Filled with blistering action, fast cars and a cute puppy, it’s a slick return to form for Keanu Reeves.

Grieving the death of his wife, John Wick (Keanu Reeves) disses a Russian gangster Iosef (Alfie Allen).

Not a bloke to be dissed by a fifty year-old in stubble, classic sports car and brown leather jacket, Iosef beats Wick up, trashes his apartment, kills his dog and steals his motor.

On any other fifty year old, Wick’s fashion choices could be the sign of a mid-life crisis and but this is Ted ‘Theodore’ Logan, Johnny Utah and Neo – so he can dress how he likes and he’ll always be forgiven.

In flashback we see poor Bridget Moynahan as Wick’s late wife Helen. Despite being seven years younger than her screen husband, Reeves makes her look like a toyboy-chasing cougar. The illness that killed her could have been old-age.

Unfortunately for Iosef, Wick is a retired hitman who used to work for his dad, a beard-stroking villain called Viggo (Michael Nyqvist).

Wick has a killer rep, he once killed three men in a bar with a pencil and is famed for his focus, commitment and sheer will. Nyqvist delivers the word pencil with articulate relish.

To protect his spoiled son Viggo reluctantly puts a $2million dollar bounty on Wicks’ head. Meanwhile Wick is breaking out his arsenal of weapons and is in a bad mood. The muted blues and greys of his house are a stylish representation of his emotional state.

The film plays to Reeve’s strengths by giving him lots of screen-time, great suits to wear, fast cars to drive – and minimal dialogue. Plus he’s at the centre of plenty of crisply choreographed carnage set to a grinding rock soundtrack.

What’s best about John Wick is the script’s nicely created heightened sense of reality, it exists in a parallel universe of coded conversations, rigid rules of engagement, financial penalties and it’s own currency of gold coins the size of doubloons. We only ever see one cop and he apologises for doing his job.

Adrianne Palicki and Willem Dafoe appear as as fellow hitmen Ms. Perkins and Marcus. Her Mrs Peel leather and eyeliner combo adds to the timeless quality of this alternate reality.

Ian McShane saunters through as Winston, a sleazily ambiguous owner of the Hotel Continental where a lot of the action takes place, John Leguizamo has a small role as Aurelio, a mobbed-up garage owner.

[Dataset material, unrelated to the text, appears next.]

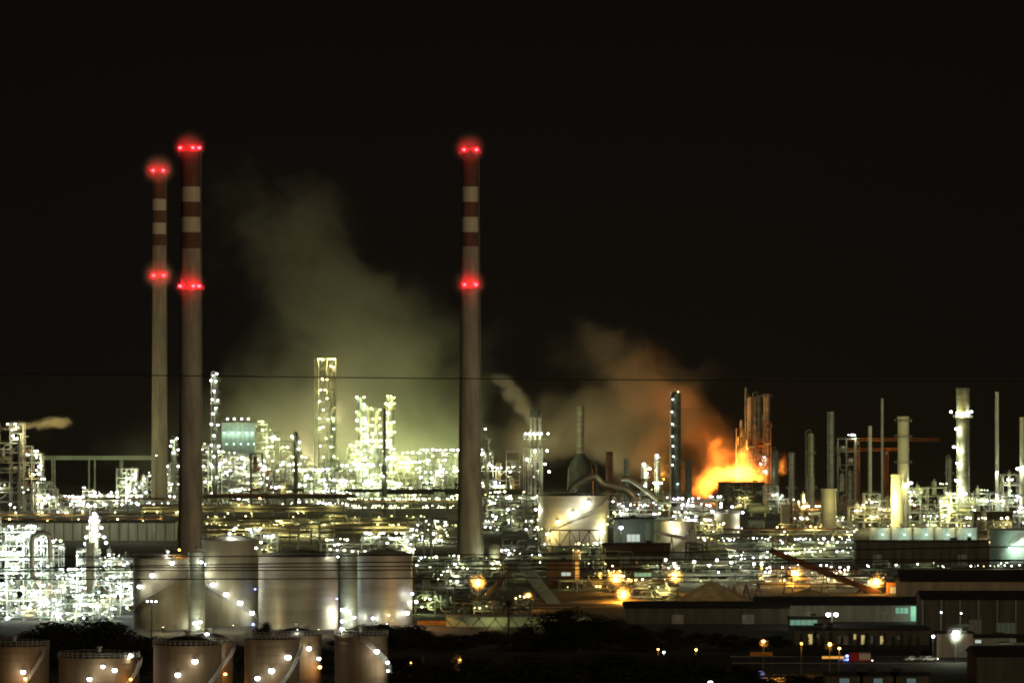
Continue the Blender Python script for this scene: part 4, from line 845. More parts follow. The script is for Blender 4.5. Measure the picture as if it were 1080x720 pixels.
building('dark_shed', 'broad brown shed between the massive stack and the right picture edge', 1027, 1068, 540, 2650, 14, wall_dk, roof_dk, cat='shed')
t = unit('process_unit', 'bulky warm-lit valves and pipes on the shed front', 'process unit', 1030, 1066, 550, 2480, 3, 99, 'warm', 16, mix=.5, kinds2=['yellow'], vess=10, pipes=10, vm=tank_w, lr=.6, power=1500, bay=5)
rack('pipe_rack', 'long rack with strings of tiny white lamps left of the dark warehouse', 838, 906, 573, 2400, 8, 86, nl=34, kind='white', lr=.28, power=250, thick=7)
rack('pipe_rack', 'dim long rack crossing under the dark warehouse', 812, 1100, 602, 2090, 8, 87, nl=30, kind='white', lr=.3, power=250, thick=5, m=steel_dk)
rack('pipe_rack', 'dark rack above the truss bridge and the pump house', 560, 700, 590, 2140, 7, 88, nl=6, kind='yellow', lr=.3, power=250, m=steel_dk)
rack('pipe_rack', 'dark pipe rack low behind the leaning conveyor', 440, 560, 606, 2080, 8, 89, nl=12, kind='green', lr=.32, power=300, m=steel_dk)
# right-hand tanks and sheds
WG = 'five small white tanks in a row behind the dark warehouse'
for i, (x, nm) in enumerate(((928, 'first, beside the yellow-lit frame'), (951, 'second'), (974, 'middle one of five'), (997, 'fourth'), (1019.5, 'last of five, nearest the warm-lit valves'))):
    tank('small_tank', 'small white flat-topped tank in the row of five: ' + nm, x - 11, x + 10.5, 556, 2290, mat('bright_white_tank', (.62, .7, .64), .5), rise=.03, roof='cone', group=WG, rail=False, lamps=[(x + 2, 563, 'teal', .28), (x - 11, 553, 'warm', .25)], power=420, rings=4)
building('warehouse', 'long dark brown warehouse before the row of five small white tanks', 903, 1043, 571, 2240, 16, wall_dk, roof_dk, cat='warehouse', ribs=14)
tank('storage_tank', 'wide pale green tank at the right picture edge with bright spots', 1044, 1110, 558, 2300, wall_te, rise=.05, roof='cone', stair=(-60, .05, 10, .95), lamps=[(1078, 569, 'white', .8), (1062, 576, 'teal', .5), (1067, 580, 'teal', .4)], power=1500)
T = building('warehouse', 'long beige warehouse with a sloping dark roof at the right edge', 951, 1130, 613, 1850, 30, wall_bg, roof_dk, cat='warehouse', gable=3.4)
T = building('warehouse', 'large dark warehouse with pale vertical pilasters in front of the beige one', 973, 1130, 632, 1665, 26, wall_dk, roof_dk, cat='warehouse', ribs=8, gable=2.2, ribm=wall_te, wins=[(1010, 1028, 657, 668, win_dim), (1050, 1072, 656, 668, win_dim)])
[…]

The moments of humour are underplayed for the greatest effect. Reeves delivers laconic asides with confidence and there’s a variation on the classic ‘pause in the fight and listen to elevator music’ gag.

Editor Elísabet Ronaldsdottir cuts the action with as many long edits as possible, giving them tremendous dynamism. Reeves may well have used a stuntman but you’d be hard pushed to say where during the hand to hand fighting.

Cinematographer Jonathan Sela captures the ultra-violence in deep wells of light and adds increasing levels of colour as the story progresses – but sadly there’s a lack of poetry in the glossy aesthetic and too little re-invention of action tropes.

We don’t need the traditional sweeping helicopter shots of the city and we’ve seen too many times the rain-soaked night-time fight on the docks. Plus this showdown would be stronger if we considered the two men to be equals – as in Michael Mann’s Heat – rather than a super-assassin putting the hurt on his elderly former boss.

However it’s great to see the likeable Reeves in a well-executed action thriller – he even gets to walk towards the camera with the room on fire behind him in classic action hero style.